Mild spoilers for the third season below.

As I write this, another American government shutdown looms. In the past decade or so, shutdowns have become, if not exactly normal, then far from unexpected. This time, the Department of Homeland Security might shutter temporarily. Meanwhile an article in The New York Times has revealed that it is perfectly legal in the United States for people on terrorist watch lists to purchase guns. Such is the power of the gun lobby, and so pure is their ideology of unrestricted access to firearms that governments have been unwilling to keep high-power weapons out of the hands of men and women who are national security threats. So this week has provided prime examples of American suicide-by-politics, an unfortunate week for the third season of House of Cards to come out on Netflix. What satire, what vision of Washington in crisis, could possibly compete with the reality?  

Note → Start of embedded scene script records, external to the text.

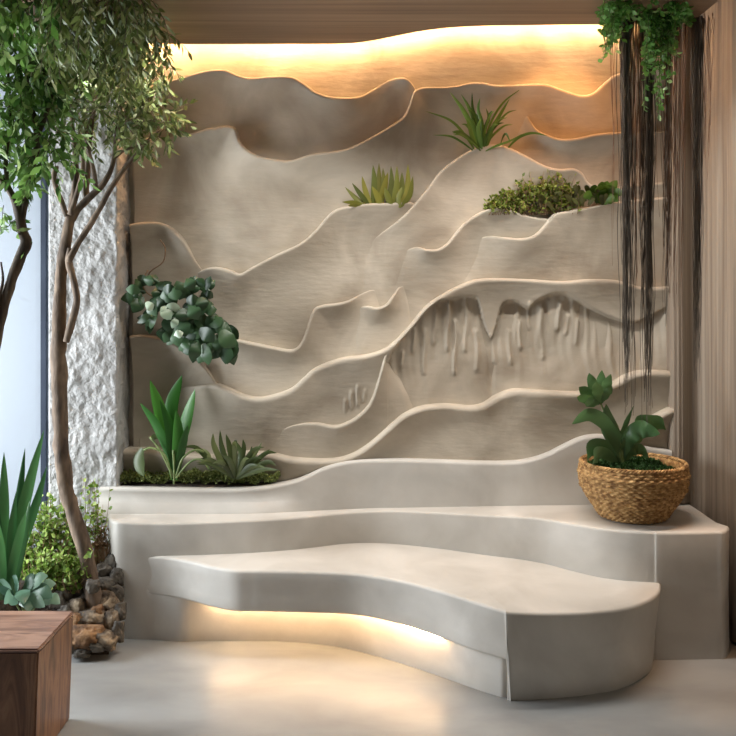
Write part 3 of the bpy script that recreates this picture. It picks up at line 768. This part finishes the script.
for i in range(16):
    a_ = R(-2.5, -.75); l = R(34, 62); ex, ey = 481 + l*math.cos(a_), 152 + l*.95*math.sin(a_)
    fan(mb, [([(481 + R(-3,3),152), (481 + l*.35*math.cos(a_)*.8, 152 + l*.42*math.sin(a_)), (481 + l*.7*math.cos(a_), 152 + l*.8*math.sin(a_)), (ex, ey + 3)], R(1.1,2.0), R(-.10,.0))], DD)
obj('leaves', mb.m(), M['spider'], pl)
# shrub on the right pocket
def shrub(mb, tw, cx0, cx1, ybase, h, dep, n, ll, lw, seed, prof=None, spr=10):
    random.seed(seed)
    for i in range(n):
        x = R(cx0, cx1); hh = h*(prof((x - cx0)/(cx1 - cx0)) if prof else 1)*R(.5, 1)
        y0 = ybase(x) if callable(ybase) else ybase
        pts = [P(x, y0 + 3, dep + R(-.03,.03))]
        X = x; yy = y0
        for k in range(4):
            X += R(-1,1)*spr/4; yy -= hh/4; pts.append(P(X, yy, dep + R(-.05,.05)))
        tube(tw, pts, [.0022, .002, .0016, .0012, .0008], 4, 1)
        for k in range(12):
            t = R(.2, 4); j = min(int(t), 3); q = pts[j].lerp(pts[j+1], t - j)
            little_leaf(mb, q, Vector((R(-1,1), R(-1,.6), R(-.3,1))), ll*R(.7,1.2), lw*R(.8,1.2), .3)
pl = thing('small_shrub', 'fine leaved olive green shrub growing from the right wall pocket', 'plant', P(530, 212, 5.02))
mb = MB(); tw = MB()
shrub(mb, tw, 487, 580, lambda x: 212 if x < 545 else 211, 34, 5.02, 130, .026, .0075, 4, prof=lambda t: .35 + .9*math.sin(min(t*1.25,1.2)*math.pi*.62), spr=14)
shrub(mb, tw, 545, 570, 200, 30, 5.03, 14, .02, .005, 5, spr=12)
obj('leaves', mb.m(), M['shrub'], pl); obj('twigs', tw.m(), M['drystem'], pl)
pl = thing('dark_succulent', 'low dark leathery leaves creeping between the shrub and the round green leaves', 'plant', P(570, 212, 5.0))
mb = MB(); random.seed(9)
for i in range(30):
    x = R(540, 612); y = 212 - (x - 540)*.09 - R(0, 12); a = R(-2.6, -.5)
    l = R(9, 14); fan(mb, [([(x, y), (x + l*.5*math.cos(a), y + l*.5*math.sin(a) - 2), (x + l*math.cos(a), y + l*math.sin(a))], 2.6, R(-.08, 0))], 5.0)
obj('leaves', mb.m(), M['succulent_dark'], pl)
pl = thing('round_leaf_succulent', 'bright green plant with rounded overlapping leaves beside the hanging roots', 'plant', P(602, 206, 5.0))
mb = MB(); random.seed(10)
for i in range(22):
    a = R(-3.0, -.2); x = 602; y = 203; l = R(14, 27); cx_, cy_ = x + R(-4, 8), y + R(-4,2)
    ex, ey = cx_ + l*.75*math.cos(a), cy_ + l*1.05*math.sin(a)
    fan(mb, [([(cx_, cy_), ((cx_+ex)/2, (cy_+ey)/2 - 3), (ex, ey + 1)], 4.6, R(-.1, 0), .55, .4)], 5.0)
obj('leaves', mb.m(), M['succulent'], pl)
# climbing plant
pl = thing('climbing_plant', 'dark leafy climbing plant spilling over the left side of the sculpted wall', 'plant', P(180, 310, 5.0))
mb = MB(); pale = MB(); st_ = MB(); random.seed(21); DD = 4.90
def oval(mbx, x, y, a, l, w, dep):
    l *= 1.22; w *= 1.12
    a = math.radians(a); ex, ey = x + l*math.cos(a), y + l*math.sin(a)
    nx2, ny2 = -math.sin(a), math.cos(a); c = R(-2, 2)
    pb(mbx, [(x, y), ((x+ex)/2 + nx2*c, (y+ey)/2 + ny2*c), (ex, ey)], w, dep, Vector((math.sin(a), R(-.6,.6), math.cos(a)*1)), [0, R(-.03,-.01), R(-.02,.02)], peak=.5, fold=.2, base=.35, n=5)
lv = [(140,292,190,12,5),(138,288,150,8,5),(145,286,230,10,5),(150,285,300,10,6),(158,287,340,12,5),(163,290,10,10,6),(142,296,120,16,6),(136,298,100,12,5),(148,302,60,13,6),(155,298,30,12,6),(150,312,140,14,3.5),(157,312,120,18,4),(150,315,100,12,3),
 (160,300,330,12,6),(168,296,350,12,6),(175,294,320,12,6),(180,298,300,14,6.5),(186,300,0,12,6),(190,293,290,12,6),(193,290,240,11,6),(198,288,300,9,5),(203,294,20,9,5),(200,297,80,12,6),(206,290,290,12,4),(190,305,60,14,7),(183,308,90,14,7),(176,306,120,12,6),
 (172,316,100,14,7),(180,318,70,16,8),(188,318,50,14,7),(195,314,30,14,7),(200,310,350,12,6),(168,326,90,14,7),(176,330,80,14,6),(186,330,60,16,8),(192,335,110,16,8),(199,330,40,16,8),(205,324,0,14,7),(210,325,330,12,6),(216,326,20,14,7),(222,330,50,18,8),(228,336,80,18,7),(214,335,60,16,7),(206,338,100,18,6.5),(199,343,110,16,6),(203,344,75,18,6.5),(196,342,140,14,6),(222,345,80,16,7),(212,342,40,14,6),(229,345,95,16,6),(186,338,120,12,6),(178,322,150,10,6)]
for (x, y, a, l, w) in lv:
    oval(mb, x, y, a, l, w, DD + R(-.05, .05))
    for _ in range(2): oval(mb, x + R(-4,4), y + R(-4,4), a + R(-60,60), l*.9, w*.9, DD + R(0, .06))
for (x, y, a, l, w) in [(146,302,35,10,4),(165,311,350,13,6),(170,306,100,12,6),(163,306,60,13,6),(178,318,120,10,3.5),(174,337,330,9,4)]: oval(pale, x, y, a, l, w, DD - .055)
for pts in ([(148,270),(143,280),(146,292),(160,300),(175,305),(190,318),(205,332),(222,342)], [(160,240),(165,248),(163,262),(150,272),(146,285)], [(190,318),(198,300),(206,288),(209,278)], [(186,320),(188,335),(200,345)], [(160,300),(152,312),(146,325)]):
    tube(st_, [P(x, y, DD + .06) for x, y in pts], [.004]*len(pts), 5, 4)
obj('leaves', mb.m(), M['ivy'], pl); obj('pale_leaves', pale.m(), M['ivy_pale'], pl); obj('stems', st_.m(), M['drystem'], pl)
# bed plants
pl = thing('sword_leaf_plant', 'tall green plant with long upright sword leaves at the left edge', 'plant', P(8, 600, 4.2))
mb = MB(); DD = 4.2
fan(mb, [([(10,600),(14,550),(28,490),(44,430)], 6, -.05, .5, .7), ([(6,600),(8,550),(18,500),(25,448)], 5, .03, .5, .7), ([(4,600),(3,550),(4,500),(4,452)], 5.5, -.02, .5, .7), ([(8,600),(16,560),(34,510),(47,466)], 5, .05, .5, .7),
         ([(2,600),(0,560),(-6,510),(-10,460)], 5.5, -.05, .5, .7), ([(12,600),(18,565),(25,530),(30,500)], 4.5, -.1, .5, .7), ([(6,600),(10,565),(12,530),(16,492)], 4.5, -.1, .5, .7), ([(0,600),(-6,560),(-16,510),(-24,470)], 5, .03, .5, .7), ([(9,600),(12,570),(20,535),(26,512)], 4.5, -.15,.5,.7), ([(1,600),(2,575),(0,545),(-2,520)], 4.5, -.15,.5,.7)], DD)
obj('leaves', mb.m(), M['sword'], pl)
pl = thing('leafy_bush', 'light green small leaved bush behind the sword plant and the trunk', 'plant', P(55, 585, 4.72))
mb = MB(); tw = MB()
shrub(mb, tw, 22, 88, 585, 98, 4.70, 150, .034, .012, 31, prof=lambda t: .55 + .45*math.sin(t*math.pi), spr=26)
shrub(mb, tw, 30, 80, 590, 40, 4.55, 70, .030, .011, 32, spr=30)
shrub(mb, tw, 72, 104, 570, 95, 4.76, 18, .030, .010, 33, spr=16)
obj('leaves', mb.m(), M['bush'], pl); obj('twigs', tw.m(), M['drystem'], pl)
pl = thing('dry_stem_clump', 'tangle of dry brown stems between the trunk and the bench flank', 'plant', P(104, 572, 4.72))
mb = MB(); random.seed(40)
for i in range(60):
    x = R(94, 114); pts = [P(x, 575, 4.72 + R(-.03,.04)), P(x + R(-4,3), 560, 4.70), P(x + R(-7,3), 545, 4.72), P(min(x + R(-9,3), 112), R(525,540), 4.74)]
    tube(mb, pts, [.002,.0018,.0014,.001], 4, 2)
    for k in range(3): little_leaf(mb, pts[R(0,1) < .5 and 2 or 3], Vector((R(-1,1), R(-1,0), R(-.5,1))), .02, .004)
obj('stems', mb.m(), M['drystem'], pl)
pl = thing('caladium', 'low plant with broad pale green heart shaped leaves behind the wooden stool', 'plant', P(25, 605, 4.15))
mb = MB(); random.seed(41)
for (x0, y0, x1, y1, w, o) in [(30,592,52,598,9,-.05),(20,600,45,607,8,-.1),(12,600,-8,590,8,-.05),(18,598,4,604,8,-.1),(28,588,48,576,7,0),(24,592,34,574,8,.02),(16,592,12,577,7,.03),(10,598,-2,580,7,.02),(30,600,28,612,8,-.12),(38,592,56,584,7,.02),(20,590,24,604,8,-.14),(44,600,60,604,7,-.04)]:
    xm, ym = (x0+x1)/2, (y0+y1)/2 - 4
    pb(mb, [(x0, y0), (xm, ym), (x1, y1)], w, 4.12, Vector((y1 - y0, 18, x1 - x0)), [0, o*.6, o], peak=.35, fold=.25, base=.55, ripple=.06)
obj('leaves', mb.m(), M['caladium'], pl)
mb = MB()
for x, y in [(30,592),(20,600),(12,600),(24,592),(38,592),(44,600)]: tube(mb, [P(25, 625, 4.12), P((x+25)/2, 608, 4.12), P(x, y, 4.12)], [.004]*3, 5, 4)
obj('stems', mb.m(), M['stem'], pl)

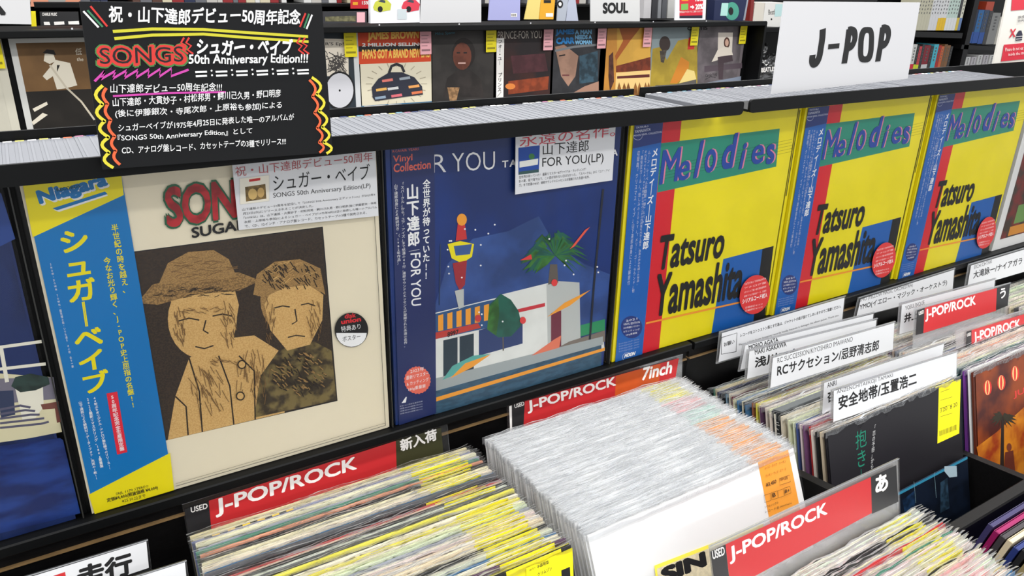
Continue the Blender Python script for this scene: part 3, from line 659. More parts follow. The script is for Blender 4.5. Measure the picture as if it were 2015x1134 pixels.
P.stroke([(222, 62), (300, 57), (400, 58), (500, 65), (606, 72)], .0022, LIME); P.stroke([(225, 76), (300, 69), (400, 67), (500, 75), (607, 82)], .0022, LIME)
P.text('SONGS', (188, 136), (371, 130), (186, 88), GRP, bold=.10, spacing=.95, wob=.02); P.text('SONGS', (191, 133), (368, 127), (189, 90), REDP, bold=.075, spacing=.95, wob=.02); P.text('SONGS', (197, 127), (361, 121), (195, 95), M((30, 24, 26)), bold=.0, spacing=1.02, wob=.02)
zz = [(186, 160)]
for k in range(7): zz += [(206 + 22 * k, 140 - k), (198 + 23 * k, 156 - k)]
P.stroke(zz + [(371, 137)], .0018, MAG)
for ox in (362, 590):
    for d in (0, 10): P.stroke([(ox + d, 74), (ox + d - 6, 84), (ox + d + 4, 90), (ox + d - 3, 98), (ox + d + 8, 106)], .0015, REDP)
P.text('シュガー・ベイブ', (386, 108), (574, 106), (388, 76), WH, bold=.04, wob=.04)
P.text('50th Anniversary Edition!!!', (371, 132), (605, 128), (371, 108), WH, bold=.025, wob=.03)
for k in range(6):
    x = 384 + 40 * k; P.stroke([(x, 142 - k * .7), (x + 23, 141 - k * .7)], .0015, WH); P.stroke([(x + 1, 150 - k), (x + 23, 149 - k)], .0015, WH)
    if k < 5: P.ell(x + 32, 139 - k, 2, 2, WH, 8); P.ell(x + 33, 148 - k, 2, 2, WH, 8)
P.text('山下達郎デビュー50周年記念!!!', (217, 184), (436, 179), (217, 166), WH, bold=.01, wob=.05)
P.stroke([(222, 189), (330, 183), (444, 181)], .0015, MAG)
for tx, a, b, h in (('山下達郎・大貫妙子・村松邦男・鰐川己久男・野口明彦', (222, 211), (552, 190), 17), ('(後に伊藤銀次・寺尾次郎・上原裕も参加)による', (227, 234), (554, 214), 17), ('シュガーベイブが1975年4月25日に発表した唯一のアルバムが', (233, 260), (578, 236), 15),
                    ('『SONGS 50th Anniversary Edition』として', (232, 281), (496, 264), 15), ('CD、アナログ盤レコード、カセットテープの3種でリリース!!!', (240, 304), (562, 284), 15)):
    P.text(tx, a, b, (a[0] - 1, a[1] - h), WH, bold=.008, wob=.05)
def scallop(pts, bulge, wd, m_):
    out = []
    for k in range(len(pts) - 1):
        (a, b), (c, d) = pts[k], pts[k + 1]
        for j in range(7): t = j / 6; out.append((a + (c - a) * t + bulge * math.sin(math.pi * t), b + (d - b) * t))
    P.stroke(out, wd, m_)
scallop([(202, 168), (202, 205), (206, 238), (214, 270), (215, 300), (223, 330)], -14, .0024, YP); scallop([(209, 173), (212, 204), (218, 236), (226, 268), (228, 296), (236, 324)], -8, .0022, ORP)
scallop([(613, 152), (622, 185), (627, 218), (633, 250), (636, 280), (642, 302)], 13, .0024, YP); scallop([(608, 157), (614, 190), (618, 222), (623, 252), (627, 280), (628, 300)], 9, .0022, ORP)
P.build('handwriting', r)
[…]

In the American version of House of Cards (it's based on a UK series), there has always been a contradiction: The closer Frank Underwood gets to real power, the less interesting the show is. And now in season three, released on Netflix today, with Underwood as president, the show has not just jumped the proverbial/cliché shark. It has lost its reason for being and it verges on the unwatchable. I believe that most of its viewers are inertial by this point—we're watching because we remember how much we used to like it. 

The problem is not accidental, but integral to the show. In the original British context of House of Cards, the parliamentary system made a Machiavellian leader with a psychopathic edge truly dramatic. But power in Washington is vastly more diffuse than it is in London. The U.S. president only controls one branch of the system and must be in constant negotiations and compromises with others—or, as in the current case, total stalemate. Underwood's life getting to power was a hell of a ride; now that's he president, it's just one boring inconclusive meeting after another. This parallels real life: American democracy is exciting in its insurgency; the actual business of governing is a despair-filled, often pointless grind. 

To maintain any narrative tension at all, House of Cards provides a series of small struggles: Underwood's low approval ratings, his plans for a big jobs bill that will slash entitlements, trying to get Claire appointed ambassador to the United Nations. The show devolves in later episodes to set pieces that don't make any sense. There is an episode with a fictionalized version of the Russian leader Vladimir Putin, which was obviously put in just to have the members of Pussy Riot in the show. 

But, ironically, it's the optimism of the show that makes it so utterly ridiculous. At one point, Underwood gives a rousing speech against compromising with Congress. "I don't want a version. I want a vision," he says. Who in 2015 can believe that a sitting president would say something so childish? The third season of House of Cards makes The West Wing look like gritty docudrama. Attorney General Eric Holder has claimed that the show is the most accurate of all the political shows currently on television, but that's more a depressing testament to the fantastic nature of what other television shows provide. Like The West Wing, House of Cards feeds on a fantasy of political hope. 

Obama himself put it best when asked for his opinion of the show: 

"Man, this guy is getting a lot of stuff done," Obama said. "I wish things were that ruthlessly efficient."

I can't really tell whether House of Cards has failed American government, or whether American government has failed House of Cards. Yesterday a U.S. senator threw a snowball onto the Senate floor as proof that global warming doesn't exist. I'm not making that up. How could anyone write a takedown of that? The American people can only dream that their halls of state were filled with men who have the brains to kill people and get away with it.